Binary insert is a method for inserting a value into an already sorted list.  Since the list is already sorted we can do a binary search to find the appropriate place to insert.  The insert keeps the list sorted so the cost of a binary insert is just the cost of the search which is O(Log(N)). 

An alternative method for keeping a sorted list sorted is to insert and then resort.  Most sorting algorithms have a cost of O(N*Log(N)).  In other words it's N times more expensive.
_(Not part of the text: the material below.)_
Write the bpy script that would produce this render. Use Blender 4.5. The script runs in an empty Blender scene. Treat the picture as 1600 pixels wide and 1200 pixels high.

Yet this API doesn't exist.  No matter.  We can quickly fix this problem with a couple of extension methods. 

 Public Module Extensions

    <Extension()> _
    Public Sub BinaryInsert(Of T)(ByVal list As List(Of T), ByVal value As T, ByVal comp As IComparer(Of T))
        list.BinaryInsert(value, comp, 0, list.Count)
    End Sub

    <Extension()> _
    Public Sub BinaryInsert(Of T)(ByVal list As List(Of T), _
                                  ByVal value As T, _
                                  ByVal comparer As IComparer(Of T), _
                                  ByVal iStart As Integer, _
                                  ByVal iEnd As Integer)
        While iStart < iEnd
            Dim len = iEnd - iStart
            Dim iMiddle = iStart + (len \ 2)
            Dim comp = comparer.Compare(value, list(iMiddle))
            If 0 = comp Then
                iStart = iMiddle
                Exit While
            ElseIf comp < 0 Then
                iEnd = iMiddle
            Else
                iStart = iMiddle + (len Mod 2)
            End If
        End While
        list.Insert(iStart, value)
    End Sub

End Module

Comments

  • Anonymous
    March 31, 2008
    Interesting method! I have two questions though. The first is why not use the built in "BinarySearch" method that you mentioned since its return value is an indicator of where it should go if it couldn't find it. More precisely, "a negative number that is the bitwise complement of the index of the next element that is larger than item or, if there is no larger element, the bitwise complement of Count." This way, you leverage the framework's built in BinarySearch and get advantages of things like a default comparer. This gives you: <Extension()> _ Public Sub BinaryInsert(Of T)(ByVal list As List(Of T), ByVal value As T)    BinaryInsert(list, value, Nothing) End Sub <Extension()> _ Public Sub BinaryInsert(Of T)(ByVal list As List(Of T), ByVal value As T, ByVal comp As IComparer(Of T))   Dim insertLocation As Integer = list.BinarySearch(0, list.Count, value, comp)   If insertLocation < 0 Then        ' Bitwise negate it to get the actual spot        insertLocation = insertLocation Xor -1    End If    list.Insert(insertLocation, value) End Sub However, since List(Of T) is implemented internally as an array, an insert anywhere besides the end of the list will grow the internal array and then call Array.Copy for the remainder of the array (after the insert index). So, you're going to have O(log n) for the search and O(n) for the copy yielding a total of O(n), which is still better than the O(n log n) for insert/sort though.

  • Anonymous
    March 31, 2008
    Unluckily the .Insert-Statement of a List is O(n) because it has to move on average n/2 elements for the insert. So the BinaryInsert-Function is also only O(n) and not O(log(n)).

  • Anonymous
    March 31, 2008
    Jeff, For the first question yes, it would be more effecient to implement by using the Xor'd result of BinarySearch.  Originally I did some poking into that API but I misread the documentation and thought it returned a non-useful negative number.   Second, yes the Array.Copy does move it above O(LogN).  The rest of this post should be taken with the caveat that I am not a big perf guy :).  AFAIK, Array.Copy eventually maps to memcpy.  I don't believe once it hits the processor that it has O(N) complexity but they key word there is believe.  I did a little poking around and couldn't find a definitive answer one way or the other.  But the end result is yes it will have closer to O(N) rather than O(LogN).